• [Dataset section]:
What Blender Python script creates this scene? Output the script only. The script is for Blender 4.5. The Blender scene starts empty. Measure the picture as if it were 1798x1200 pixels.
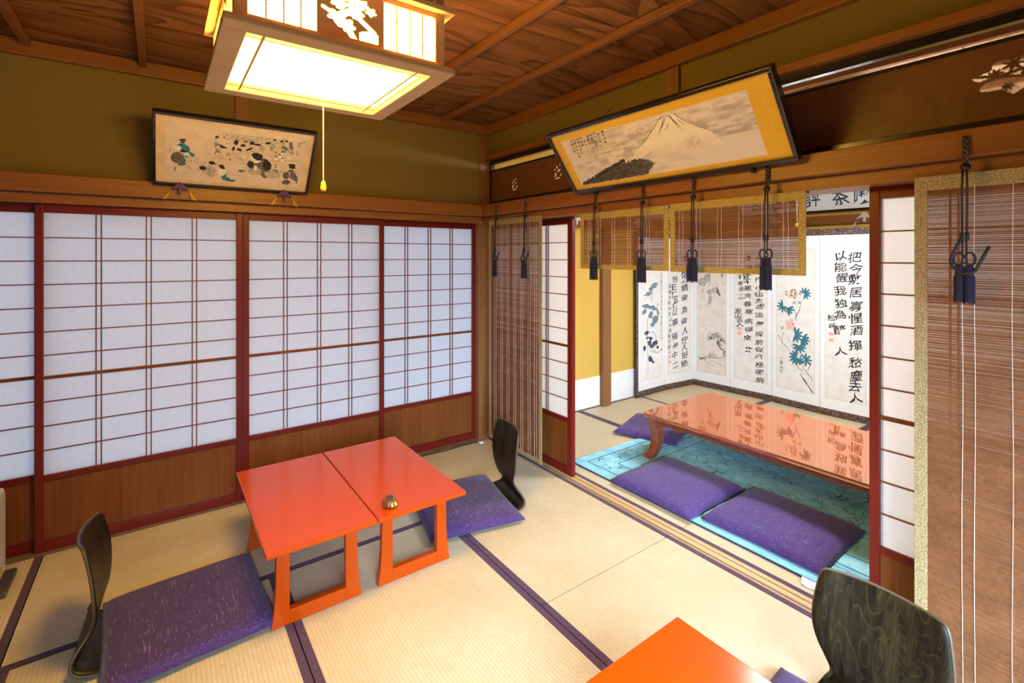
import bpy, math, random
import numpy as np
from mathutils import Vector, Matrix
random.seed(7)
S = bpy.context.scene
COL = S.collection
PI = math.pi

# ------------------------------------------------------------------ camera
FWD = math.atan2(0.80933, 0.58735)
cam_d = bpy.data.cameras.new('camera'); cam = bpy.data.objects.new('camera', cam_d); COL.objects.link(cam)
cam.location = (0, 0, 1.463); cam.rotation_euler = (PI/2, 0, FWD - PI/2)
cam_d.sensor_width = 36; cam_d.lens = 852/1798*36; cam_d.shift_y = -150/1798; cam_d.clip_start = 0.02
S.camera = cam
# ------------------------------------------------------------------ exposure, sky, daylight
S.view_settings.view_transform = 'Standard'; S.view_settings.look = 'None'
S.view_settings.exposure = 0.0; S.view_settings.gamma = 1.0; S.view_settings.use_curve_mapping = False
W = bpy.data.worlds.new('sky'); S.world = W; W.use_nodes = True
W.node_tree.nodes['Background'].inputs[0].default_value = (0.66, 0.76, 1.0, 1)
W.node_tree.nodes['Background'].inputs[1].default_value = .88

def area(name, loc, rot, sx, sy, power, color, spread=PI):
    d = bpy.data.lights.new(name, 'AREA'); d.shape = 'RECTANGLE'; d.size = sx; d.size_y = sy
    d.energy = power; d.color = color; d.spread = spread
    o = bpy.data.objects.new(name, d); COL.objects.link(o); o.location = loc; o.rotation_euler = rot
    return o
# daylight through the veranda glass behind the photographer
area('veranda_daylight', (0.55, -1.22, 1.05), (math.radians(54), 0, math.radians(-35)), 2.4, 1.5, 185, (0.57, 0.77, 1.0), math.radians(88))
LAMP = (1.0, 0.60, 0.085); LAMP_E = 62.0
LAMP2 = (0.93, 0.97, 1.0); LAMP2_E = 98.0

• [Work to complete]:
Output all of the data exactly as it stands, minus any images.

• [Solution to the problem]:
What Blender Python script creates this scene? Output the script only. The script is for Blender 4.5. The Blender scene starts empty. Measure the picture as if it were 1798x1200 pixels.
import bpy, math, random
import numpy as np
from mathutils import Vector, Matrix
random.seed(7)
S = bpy.context.scene
COL = S.collection
PI = math.pi

# ------------------------------------------------------------------ camera
FWD = math.atan2(0.80933, 0.58735)
cam_d = bpy.data.cameras.new('camera'); cam = bpy.data.objects.new('camera', cam_d); COL.objects.link(cam)
cam.location = (0, 0, 1.463); cam.rotation_euler = (PI/2, 0, FWD - PI/2)
cam_d.sensor_width = 36; cam_d.lens = 852/1798*36; cam_d.shift_y = -150/1798; cam_d.clip_start = 0.02
S.camera = cam
# ------------------------------------------------------------------ exposure, sky, daylight
S.view_settings.view_transform = 'Standard'; S.view_settings.look = 'None'
S.view_settings.exposure = 0.0; S.view_settings.gamma = 1.0; S.view_settings.use_curve_mapping = False
W = bpy.data.worlds.new('sky'); S.world = W; W.use_nodes = True
W.node_tree.nodes['Background'].inputs[0].default_value = (0.66, 0.76, 1.0, 1)
W.node_tree.nodes['Background'].inputs[1].default_value = .88

def area(name, loc, rot, sx, sy, power, color, spread=PI):
    d = bpy.data.lights.new(name, 'AREA'); d.shape = 'RECTANGLE'; d.size = sx; d.size_y = sy
    d.energy = power; d.color = color; d.spread = spread
    o = bpy.data.objects.new(name, d); COL.objects.link(o); o.location = loc; o.rotation_euler = rot
    return o
# daylight through the veranda glass behind the photographer
area('veranda_daylight', (0.55, -1.22, 1.05), (math.radians(54), 0, math.radians(-35)), 2.4, 1.5, 185, (0.57, 0.77, 1.0), math.radians(88))
LAMP = (1.0, 0.60, 0.085); LAMP_E = 62.0
LAMP2 = (0.93, 0.97, 1.0); LAMP2_E = 98.0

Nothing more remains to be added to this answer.